Selon lui, le nouveau fonds inclura les quelque 600 milliards de dollars d'actifs dont dispose actuellement le royaume, ainsi que les dividendes de la vente partielle d'Aramco et des compagnies immobilières et industrielles de l'État.

Ce vaste plan de réformes et de restructuration de l'économie saoudienne a été approuvé lundi par le Conseil des ministres lors de sa réunion hebdomadaire présidée par le roi Salmane.

Âgé de 30 ans, son fils préside aussi le Conseil des affaires économiques et de développement, organe qui supervise Saudi Aramco, pilier économique du royaume qui contrôle des réserves prouvées de plus de 261 milliards de barils et emploie plus de 61 000 personnes.

Initiateur du plan baptisé «Vision saoudienne à l'horizon 2030», le jeune prince a défendu l'ouverture d'Aramco au capital local et étranger qui, selon lui, va assurer «la transparence» dans la gestion du géant pétrolier.

«Dépendance maladive»

«Nous avons tous une dépendance maladive vis-à-vis du pétrole en Arabie saoudite, ce qui est dangereux. Cela a entravé le développement de plusieurs secteurs ces dernières années», a-t-il martelé, dans une allusion apparente aux critiques concernant la privatisation partielle d'Aramco.
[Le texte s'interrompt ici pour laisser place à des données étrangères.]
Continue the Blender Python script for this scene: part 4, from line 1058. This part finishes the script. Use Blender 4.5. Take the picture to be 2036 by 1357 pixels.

Après Aramco, «ce sera au tour des filiales d'être introduites en Bourse», a encore dit le prince, en tablant sur une économie qui ne dépend «plus du pétrole, mais (qui tire) ses revenus des investissements».

L'économie saoudienne en crise devrait croître au rythme de 1,2 % cette année, contre 3,4 % en 2015.

L'effondrement des cours pétroliers a obligé les monarchies du Golfe, dont l'Arabie saoudite, à prendre des mesures sans précédent portant sur la réduction des subventions sur les carburants et l'imposition de nouvelles taxes indirectes.

Le royaume, qui prévoit un déficit de 87 milliards de dollars cette année après un déficit de 98 milliards en 2015, a gelé d'importants projets économiques.

Dans ce pays, où ses quelque 21 millions de citoyens étaient habitués à l'État-providence, la réduction des subventions sur l'eau et l'électricité a suscité des remous et conduit au limogeage du ministre responsable de ces deux secteurs.

«Les subventions doivent bénéficier à la classe moyenne et aux moins nantis» alors que «70 % de ces subventions vont aux riches», a expliqué le prince Mohammed en dénonçant au passage «la corruption» dans le royaume et en affirmant lier désormais tout contrat d'armement au développement d'une industrie militaire locale.

«Désormais, le ministère de la Défense et les autres organes de sécurité et militaires ne passeront de contrat avec un fournisseur étranger que s'il est lié à une industrie locale», a dit le prince saoudien.